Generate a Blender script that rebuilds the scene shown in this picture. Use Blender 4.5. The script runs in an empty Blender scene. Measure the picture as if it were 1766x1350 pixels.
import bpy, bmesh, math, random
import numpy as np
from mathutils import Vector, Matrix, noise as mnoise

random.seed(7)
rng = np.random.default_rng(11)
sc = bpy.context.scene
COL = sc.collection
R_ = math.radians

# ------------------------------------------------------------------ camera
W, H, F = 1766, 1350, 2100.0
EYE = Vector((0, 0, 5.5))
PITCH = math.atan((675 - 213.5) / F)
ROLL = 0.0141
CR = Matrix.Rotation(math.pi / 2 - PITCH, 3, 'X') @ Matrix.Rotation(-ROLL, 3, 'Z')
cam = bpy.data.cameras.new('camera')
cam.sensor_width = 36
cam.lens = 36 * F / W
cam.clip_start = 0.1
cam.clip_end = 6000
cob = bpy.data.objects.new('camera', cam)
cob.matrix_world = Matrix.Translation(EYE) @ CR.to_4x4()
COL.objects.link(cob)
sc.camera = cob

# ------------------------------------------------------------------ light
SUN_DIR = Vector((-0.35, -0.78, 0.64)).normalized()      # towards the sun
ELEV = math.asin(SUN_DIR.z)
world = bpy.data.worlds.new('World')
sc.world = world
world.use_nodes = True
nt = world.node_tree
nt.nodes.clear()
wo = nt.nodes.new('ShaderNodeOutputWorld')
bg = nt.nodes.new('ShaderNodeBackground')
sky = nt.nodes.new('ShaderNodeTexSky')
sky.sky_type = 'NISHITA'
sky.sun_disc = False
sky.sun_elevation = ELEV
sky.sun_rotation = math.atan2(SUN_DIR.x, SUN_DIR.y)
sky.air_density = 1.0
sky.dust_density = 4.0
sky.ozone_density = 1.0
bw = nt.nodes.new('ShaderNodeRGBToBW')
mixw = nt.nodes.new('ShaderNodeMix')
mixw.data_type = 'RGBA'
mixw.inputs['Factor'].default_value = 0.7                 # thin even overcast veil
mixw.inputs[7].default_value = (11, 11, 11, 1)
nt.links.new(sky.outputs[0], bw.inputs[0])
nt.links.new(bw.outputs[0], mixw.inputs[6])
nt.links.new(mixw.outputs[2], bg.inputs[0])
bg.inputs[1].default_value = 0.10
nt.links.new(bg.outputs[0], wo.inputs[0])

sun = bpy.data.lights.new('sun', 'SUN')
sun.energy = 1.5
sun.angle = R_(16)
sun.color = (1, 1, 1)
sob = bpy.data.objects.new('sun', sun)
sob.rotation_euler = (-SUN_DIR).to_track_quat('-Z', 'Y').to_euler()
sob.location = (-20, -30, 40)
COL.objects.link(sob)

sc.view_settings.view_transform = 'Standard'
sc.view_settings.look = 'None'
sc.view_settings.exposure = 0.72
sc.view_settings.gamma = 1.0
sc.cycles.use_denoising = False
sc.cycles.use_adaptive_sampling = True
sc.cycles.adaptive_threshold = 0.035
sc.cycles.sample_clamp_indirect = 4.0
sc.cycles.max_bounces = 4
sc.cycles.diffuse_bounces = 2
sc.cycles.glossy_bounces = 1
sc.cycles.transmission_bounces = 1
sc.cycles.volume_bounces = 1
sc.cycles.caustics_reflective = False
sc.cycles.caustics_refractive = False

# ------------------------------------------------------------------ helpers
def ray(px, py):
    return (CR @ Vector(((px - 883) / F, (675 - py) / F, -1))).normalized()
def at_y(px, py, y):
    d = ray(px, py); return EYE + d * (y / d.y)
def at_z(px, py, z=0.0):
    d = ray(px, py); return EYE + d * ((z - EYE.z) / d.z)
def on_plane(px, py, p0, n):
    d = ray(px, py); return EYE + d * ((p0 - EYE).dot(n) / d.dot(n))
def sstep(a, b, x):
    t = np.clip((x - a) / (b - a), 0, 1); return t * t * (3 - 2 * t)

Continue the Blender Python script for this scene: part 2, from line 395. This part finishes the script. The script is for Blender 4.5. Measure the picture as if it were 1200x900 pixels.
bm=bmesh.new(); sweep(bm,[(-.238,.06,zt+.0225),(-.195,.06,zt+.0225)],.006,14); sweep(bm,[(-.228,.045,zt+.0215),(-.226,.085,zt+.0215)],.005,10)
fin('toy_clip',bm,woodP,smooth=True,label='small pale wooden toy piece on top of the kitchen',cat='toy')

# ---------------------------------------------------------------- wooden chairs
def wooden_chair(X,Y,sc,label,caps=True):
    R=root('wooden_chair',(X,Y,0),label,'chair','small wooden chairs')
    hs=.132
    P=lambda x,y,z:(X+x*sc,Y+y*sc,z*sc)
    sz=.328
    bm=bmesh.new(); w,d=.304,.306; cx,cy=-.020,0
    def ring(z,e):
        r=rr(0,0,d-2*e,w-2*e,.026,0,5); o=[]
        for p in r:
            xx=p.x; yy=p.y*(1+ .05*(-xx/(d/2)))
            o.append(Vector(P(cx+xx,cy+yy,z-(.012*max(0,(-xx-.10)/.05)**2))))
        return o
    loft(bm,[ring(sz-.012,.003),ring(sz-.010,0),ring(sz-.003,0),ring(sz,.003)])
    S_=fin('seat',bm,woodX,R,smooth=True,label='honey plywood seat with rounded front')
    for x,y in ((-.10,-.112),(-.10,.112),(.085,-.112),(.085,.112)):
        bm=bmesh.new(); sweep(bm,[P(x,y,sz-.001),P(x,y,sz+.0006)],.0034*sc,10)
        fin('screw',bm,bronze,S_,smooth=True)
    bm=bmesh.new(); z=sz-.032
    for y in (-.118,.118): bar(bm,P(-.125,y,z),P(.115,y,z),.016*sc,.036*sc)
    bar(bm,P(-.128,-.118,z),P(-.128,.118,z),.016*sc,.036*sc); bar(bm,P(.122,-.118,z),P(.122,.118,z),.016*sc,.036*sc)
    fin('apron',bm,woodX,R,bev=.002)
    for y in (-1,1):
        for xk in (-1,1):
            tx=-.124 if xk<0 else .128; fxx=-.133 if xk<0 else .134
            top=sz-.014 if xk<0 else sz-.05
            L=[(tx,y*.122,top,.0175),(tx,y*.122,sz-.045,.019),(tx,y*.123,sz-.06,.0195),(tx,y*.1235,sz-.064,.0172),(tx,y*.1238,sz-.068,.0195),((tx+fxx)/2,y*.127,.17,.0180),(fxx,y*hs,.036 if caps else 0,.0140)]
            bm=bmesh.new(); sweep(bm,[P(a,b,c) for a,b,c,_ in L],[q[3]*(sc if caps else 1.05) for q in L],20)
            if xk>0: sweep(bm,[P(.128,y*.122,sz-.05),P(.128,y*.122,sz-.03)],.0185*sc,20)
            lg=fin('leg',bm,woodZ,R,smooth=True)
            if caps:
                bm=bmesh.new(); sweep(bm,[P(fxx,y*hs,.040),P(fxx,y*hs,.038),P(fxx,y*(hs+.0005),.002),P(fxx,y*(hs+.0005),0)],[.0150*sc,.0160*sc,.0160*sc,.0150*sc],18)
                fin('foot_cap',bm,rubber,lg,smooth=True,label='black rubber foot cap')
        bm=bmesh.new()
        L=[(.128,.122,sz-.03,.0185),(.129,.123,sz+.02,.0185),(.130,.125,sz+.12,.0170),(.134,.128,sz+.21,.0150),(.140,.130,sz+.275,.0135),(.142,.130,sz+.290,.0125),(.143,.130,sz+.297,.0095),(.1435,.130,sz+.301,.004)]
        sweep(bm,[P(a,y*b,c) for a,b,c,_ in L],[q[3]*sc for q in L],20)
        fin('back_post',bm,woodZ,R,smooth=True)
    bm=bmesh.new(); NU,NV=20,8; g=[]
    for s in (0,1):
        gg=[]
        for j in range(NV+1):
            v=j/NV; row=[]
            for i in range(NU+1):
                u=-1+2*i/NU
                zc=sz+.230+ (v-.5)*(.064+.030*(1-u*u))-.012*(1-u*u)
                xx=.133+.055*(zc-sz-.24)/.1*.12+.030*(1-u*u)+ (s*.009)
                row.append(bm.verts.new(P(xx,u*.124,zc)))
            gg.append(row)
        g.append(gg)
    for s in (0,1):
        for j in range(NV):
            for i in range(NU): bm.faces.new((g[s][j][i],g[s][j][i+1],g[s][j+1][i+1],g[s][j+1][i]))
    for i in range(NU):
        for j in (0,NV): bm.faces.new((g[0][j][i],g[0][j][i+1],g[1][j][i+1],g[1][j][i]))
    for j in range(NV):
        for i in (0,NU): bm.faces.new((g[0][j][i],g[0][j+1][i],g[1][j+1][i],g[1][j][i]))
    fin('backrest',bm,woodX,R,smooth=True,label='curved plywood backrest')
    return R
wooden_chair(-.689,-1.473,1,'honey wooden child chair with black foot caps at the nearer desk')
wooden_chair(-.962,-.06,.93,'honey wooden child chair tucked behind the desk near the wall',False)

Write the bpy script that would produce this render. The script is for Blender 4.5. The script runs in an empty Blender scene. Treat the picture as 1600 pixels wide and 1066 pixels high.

- - -

• [What needs to be done]:
Reproduce word for word the lines of the records above, beginning at the first and ending with the line where "R_ = math.radians" appears, and nothing past it.

• [Answer to this problem]:
Generate a Blender script that rebuilds the scene shown in this picture. Use Blender 4.5. The script runs in an empty Blender scene. Measure the picture as if it were 1766x1350 pixels.
import bpy, bmesh, math, random
import numpy as np
from mathutils import Vector, Matrix, noise as mnoise

random.seed(7)
rng = np.random.default_rng(11)
sc = bpy.context.scene
COL = sc.collection
R_ = math.radians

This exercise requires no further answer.